For each line in the data below that holds "Blender", return a copy.

Task data ::
-- Begin --
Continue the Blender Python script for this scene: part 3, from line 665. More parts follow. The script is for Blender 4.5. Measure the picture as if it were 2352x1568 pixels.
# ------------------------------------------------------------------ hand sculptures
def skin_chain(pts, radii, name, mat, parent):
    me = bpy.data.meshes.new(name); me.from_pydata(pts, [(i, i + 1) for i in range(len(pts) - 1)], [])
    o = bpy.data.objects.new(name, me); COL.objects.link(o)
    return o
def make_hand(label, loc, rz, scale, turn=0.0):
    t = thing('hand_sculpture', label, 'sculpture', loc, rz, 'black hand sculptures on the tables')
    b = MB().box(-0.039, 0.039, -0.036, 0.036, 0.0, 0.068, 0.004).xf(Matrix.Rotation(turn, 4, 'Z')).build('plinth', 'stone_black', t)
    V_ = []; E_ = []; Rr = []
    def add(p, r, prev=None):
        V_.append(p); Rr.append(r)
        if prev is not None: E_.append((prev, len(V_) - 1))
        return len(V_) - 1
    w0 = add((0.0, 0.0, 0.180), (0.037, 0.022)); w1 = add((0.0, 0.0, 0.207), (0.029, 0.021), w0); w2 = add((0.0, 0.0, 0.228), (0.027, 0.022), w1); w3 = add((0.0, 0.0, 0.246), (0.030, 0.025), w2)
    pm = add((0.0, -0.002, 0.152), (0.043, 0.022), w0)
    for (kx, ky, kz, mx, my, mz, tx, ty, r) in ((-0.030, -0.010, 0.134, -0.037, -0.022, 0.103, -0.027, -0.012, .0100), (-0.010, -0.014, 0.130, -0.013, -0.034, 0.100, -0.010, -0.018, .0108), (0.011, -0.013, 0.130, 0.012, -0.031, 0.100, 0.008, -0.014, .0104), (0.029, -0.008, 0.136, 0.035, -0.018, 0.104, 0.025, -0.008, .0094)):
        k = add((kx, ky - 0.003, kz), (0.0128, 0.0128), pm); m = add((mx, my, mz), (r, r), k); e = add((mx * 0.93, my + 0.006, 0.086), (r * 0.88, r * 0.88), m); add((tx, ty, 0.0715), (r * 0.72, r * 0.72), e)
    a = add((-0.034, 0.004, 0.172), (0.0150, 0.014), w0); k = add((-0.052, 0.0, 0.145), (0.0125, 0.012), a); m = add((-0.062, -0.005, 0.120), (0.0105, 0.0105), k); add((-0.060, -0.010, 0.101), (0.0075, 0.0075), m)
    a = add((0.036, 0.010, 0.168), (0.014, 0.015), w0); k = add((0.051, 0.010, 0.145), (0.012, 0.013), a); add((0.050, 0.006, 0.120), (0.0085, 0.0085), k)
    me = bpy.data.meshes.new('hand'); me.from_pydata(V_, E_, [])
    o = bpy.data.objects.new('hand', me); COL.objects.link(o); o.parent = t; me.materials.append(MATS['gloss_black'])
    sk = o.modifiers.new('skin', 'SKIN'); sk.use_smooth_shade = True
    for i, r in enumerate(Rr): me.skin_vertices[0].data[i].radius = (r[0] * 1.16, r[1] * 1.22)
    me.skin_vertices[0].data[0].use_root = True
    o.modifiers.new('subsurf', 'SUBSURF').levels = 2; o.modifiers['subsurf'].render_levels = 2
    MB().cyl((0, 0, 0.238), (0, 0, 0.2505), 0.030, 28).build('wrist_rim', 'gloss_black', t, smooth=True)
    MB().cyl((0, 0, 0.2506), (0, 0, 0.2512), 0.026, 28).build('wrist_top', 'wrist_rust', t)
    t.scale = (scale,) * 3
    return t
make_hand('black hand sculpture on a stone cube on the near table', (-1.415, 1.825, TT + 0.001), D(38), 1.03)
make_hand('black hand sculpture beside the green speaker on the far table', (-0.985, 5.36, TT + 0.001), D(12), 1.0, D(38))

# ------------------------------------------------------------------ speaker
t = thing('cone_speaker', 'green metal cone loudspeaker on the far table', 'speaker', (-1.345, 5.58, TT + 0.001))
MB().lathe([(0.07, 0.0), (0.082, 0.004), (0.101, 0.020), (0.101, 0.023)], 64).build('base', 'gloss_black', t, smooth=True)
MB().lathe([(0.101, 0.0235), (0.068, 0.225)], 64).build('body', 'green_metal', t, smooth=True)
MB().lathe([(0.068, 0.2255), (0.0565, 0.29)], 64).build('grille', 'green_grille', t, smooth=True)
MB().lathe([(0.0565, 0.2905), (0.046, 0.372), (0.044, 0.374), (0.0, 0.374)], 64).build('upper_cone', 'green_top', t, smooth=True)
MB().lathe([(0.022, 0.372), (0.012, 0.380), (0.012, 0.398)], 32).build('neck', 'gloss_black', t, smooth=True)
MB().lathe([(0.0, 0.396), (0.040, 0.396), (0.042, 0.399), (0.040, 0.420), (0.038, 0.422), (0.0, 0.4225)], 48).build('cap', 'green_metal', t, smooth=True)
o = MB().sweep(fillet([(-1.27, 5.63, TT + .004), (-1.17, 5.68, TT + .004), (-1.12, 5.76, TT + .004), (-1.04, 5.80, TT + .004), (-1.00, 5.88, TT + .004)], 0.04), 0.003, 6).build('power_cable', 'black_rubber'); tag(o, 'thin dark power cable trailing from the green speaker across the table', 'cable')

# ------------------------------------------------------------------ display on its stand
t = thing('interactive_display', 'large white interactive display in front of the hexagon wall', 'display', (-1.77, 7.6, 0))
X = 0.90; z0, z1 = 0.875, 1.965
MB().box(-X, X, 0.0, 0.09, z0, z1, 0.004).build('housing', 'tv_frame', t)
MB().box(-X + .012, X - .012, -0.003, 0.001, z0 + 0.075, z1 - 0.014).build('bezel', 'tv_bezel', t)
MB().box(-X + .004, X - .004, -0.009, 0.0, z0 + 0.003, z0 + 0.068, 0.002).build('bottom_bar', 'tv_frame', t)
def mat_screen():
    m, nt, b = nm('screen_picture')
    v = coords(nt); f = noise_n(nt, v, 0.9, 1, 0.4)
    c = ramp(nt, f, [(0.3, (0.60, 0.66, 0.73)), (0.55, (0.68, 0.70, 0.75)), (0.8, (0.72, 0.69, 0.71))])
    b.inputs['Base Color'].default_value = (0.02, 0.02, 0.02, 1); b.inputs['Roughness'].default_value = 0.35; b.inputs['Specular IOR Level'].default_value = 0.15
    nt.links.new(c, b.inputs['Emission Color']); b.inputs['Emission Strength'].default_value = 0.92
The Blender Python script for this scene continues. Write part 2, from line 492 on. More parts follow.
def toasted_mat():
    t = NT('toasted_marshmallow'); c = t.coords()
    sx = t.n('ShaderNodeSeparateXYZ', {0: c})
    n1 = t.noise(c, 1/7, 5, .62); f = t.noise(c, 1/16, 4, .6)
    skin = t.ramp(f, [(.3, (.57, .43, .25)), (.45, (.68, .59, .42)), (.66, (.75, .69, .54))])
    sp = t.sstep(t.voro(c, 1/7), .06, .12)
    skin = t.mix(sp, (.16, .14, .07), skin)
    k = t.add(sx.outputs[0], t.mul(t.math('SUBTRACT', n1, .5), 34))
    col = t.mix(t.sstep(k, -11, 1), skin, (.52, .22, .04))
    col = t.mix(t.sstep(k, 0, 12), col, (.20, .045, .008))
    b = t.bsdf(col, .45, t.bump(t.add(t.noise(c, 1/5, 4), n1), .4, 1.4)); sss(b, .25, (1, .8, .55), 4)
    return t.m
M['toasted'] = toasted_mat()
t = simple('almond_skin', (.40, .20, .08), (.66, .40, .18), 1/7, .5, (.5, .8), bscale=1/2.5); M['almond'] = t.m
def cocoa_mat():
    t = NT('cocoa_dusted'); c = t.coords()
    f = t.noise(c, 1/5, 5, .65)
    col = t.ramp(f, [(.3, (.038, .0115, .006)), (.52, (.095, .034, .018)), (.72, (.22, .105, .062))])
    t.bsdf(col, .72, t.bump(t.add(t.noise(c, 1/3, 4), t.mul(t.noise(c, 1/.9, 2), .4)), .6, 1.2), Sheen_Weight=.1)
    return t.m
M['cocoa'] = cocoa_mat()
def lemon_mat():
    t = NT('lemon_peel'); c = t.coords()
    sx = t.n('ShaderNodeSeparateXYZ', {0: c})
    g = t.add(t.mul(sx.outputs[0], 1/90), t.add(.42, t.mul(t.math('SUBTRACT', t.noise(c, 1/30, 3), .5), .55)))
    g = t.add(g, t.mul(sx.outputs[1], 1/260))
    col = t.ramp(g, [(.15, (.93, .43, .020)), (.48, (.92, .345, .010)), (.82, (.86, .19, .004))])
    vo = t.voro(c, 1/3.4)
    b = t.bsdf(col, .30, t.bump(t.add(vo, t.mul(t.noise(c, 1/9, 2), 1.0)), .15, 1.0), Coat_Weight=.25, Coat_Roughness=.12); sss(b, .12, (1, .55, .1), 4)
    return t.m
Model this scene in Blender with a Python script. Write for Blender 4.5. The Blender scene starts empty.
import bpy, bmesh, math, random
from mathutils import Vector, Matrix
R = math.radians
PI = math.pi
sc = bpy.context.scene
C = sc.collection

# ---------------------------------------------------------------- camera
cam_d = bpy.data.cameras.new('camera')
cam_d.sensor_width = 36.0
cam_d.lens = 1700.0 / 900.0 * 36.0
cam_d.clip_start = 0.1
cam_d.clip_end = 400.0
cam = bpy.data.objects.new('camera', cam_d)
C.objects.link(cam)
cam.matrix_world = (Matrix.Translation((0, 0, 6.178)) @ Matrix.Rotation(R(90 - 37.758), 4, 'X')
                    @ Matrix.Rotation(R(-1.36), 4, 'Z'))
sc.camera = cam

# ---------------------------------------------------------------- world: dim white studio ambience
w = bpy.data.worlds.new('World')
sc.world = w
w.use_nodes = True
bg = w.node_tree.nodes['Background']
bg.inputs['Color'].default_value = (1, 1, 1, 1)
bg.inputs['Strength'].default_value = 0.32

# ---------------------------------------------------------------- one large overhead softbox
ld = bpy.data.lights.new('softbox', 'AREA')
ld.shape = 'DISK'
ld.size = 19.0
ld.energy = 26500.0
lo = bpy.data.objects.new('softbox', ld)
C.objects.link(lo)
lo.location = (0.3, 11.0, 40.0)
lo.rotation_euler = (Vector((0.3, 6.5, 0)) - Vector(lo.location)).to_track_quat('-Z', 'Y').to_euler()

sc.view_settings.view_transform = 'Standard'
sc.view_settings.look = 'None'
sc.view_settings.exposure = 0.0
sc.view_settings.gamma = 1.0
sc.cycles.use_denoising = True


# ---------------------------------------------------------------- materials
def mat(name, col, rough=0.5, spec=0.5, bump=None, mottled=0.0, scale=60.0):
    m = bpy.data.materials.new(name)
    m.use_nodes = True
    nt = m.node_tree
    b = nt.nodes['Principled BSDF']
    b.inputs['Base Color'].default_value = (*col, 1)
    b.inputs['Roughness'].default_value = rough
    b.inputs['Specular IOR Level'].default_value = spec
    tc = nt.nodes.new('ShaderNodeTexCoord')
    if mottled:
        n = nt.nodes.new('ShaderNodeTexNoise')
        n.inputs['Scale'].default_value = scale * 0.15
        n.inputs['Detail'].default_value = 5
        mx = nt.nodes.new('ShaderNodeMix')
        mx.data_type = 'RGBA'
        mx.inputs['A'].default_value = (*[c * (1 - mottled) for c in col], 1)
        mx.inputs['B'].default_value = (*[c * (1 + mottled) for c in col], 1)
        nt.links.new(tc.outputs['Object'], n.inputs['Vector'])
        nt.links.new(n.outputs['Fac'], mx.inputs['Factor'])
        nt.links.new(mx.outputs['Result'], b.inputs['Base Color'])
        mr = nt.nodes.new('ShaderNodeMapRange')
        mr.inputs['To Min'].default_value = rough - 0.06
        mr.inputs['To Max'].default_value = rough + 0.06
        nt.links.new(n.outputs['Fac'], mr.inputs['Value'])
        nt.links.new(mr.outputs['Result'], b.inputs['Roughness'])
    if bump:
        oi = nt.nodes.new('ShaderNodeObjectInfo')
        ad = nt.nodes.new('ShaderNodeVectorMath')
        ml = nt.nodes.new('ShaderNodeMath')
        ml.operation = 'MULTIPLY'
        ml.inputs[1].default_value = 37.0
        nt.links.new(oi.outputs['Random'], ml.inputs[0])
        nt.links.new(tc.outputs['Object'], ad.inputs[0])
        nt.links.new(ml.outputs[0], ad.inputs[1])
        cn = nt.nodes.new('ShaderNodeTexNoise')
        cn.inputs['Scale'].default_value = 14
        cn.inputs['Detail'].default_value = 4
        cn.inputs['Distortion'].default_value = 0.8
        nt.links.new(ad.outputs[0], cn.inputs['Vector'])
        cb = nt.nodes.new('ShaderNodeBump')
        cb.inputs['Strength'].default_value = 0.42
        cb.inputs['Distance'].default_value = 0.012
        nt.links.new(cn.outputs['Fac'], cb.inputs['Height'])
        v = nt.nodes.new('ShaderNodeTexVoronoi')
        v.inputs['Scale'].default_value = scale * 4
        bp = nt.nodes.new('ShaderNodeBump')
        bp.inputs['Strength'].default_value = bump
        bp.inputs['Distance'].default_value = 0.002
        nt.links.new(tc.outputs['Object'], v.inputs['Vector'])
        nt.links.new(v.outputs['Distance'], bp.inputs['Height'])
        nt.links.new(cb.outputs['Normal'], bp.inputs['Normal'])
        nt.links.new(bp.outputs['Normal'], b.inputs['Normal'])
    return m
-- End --
Written solution ::
Continue the Blender Python script for this scene: part 3, from line 665. More parts follow. The script is for Blender 4.5. Measure the picture as if it were 2352x1568 pixels.
The Blender Python script for this scene continues. Write part 2, from line 492 on. More parts follow.
Model this scene in Blender with a Python script. Write for Blender 4.5. The Blender scene starts empty.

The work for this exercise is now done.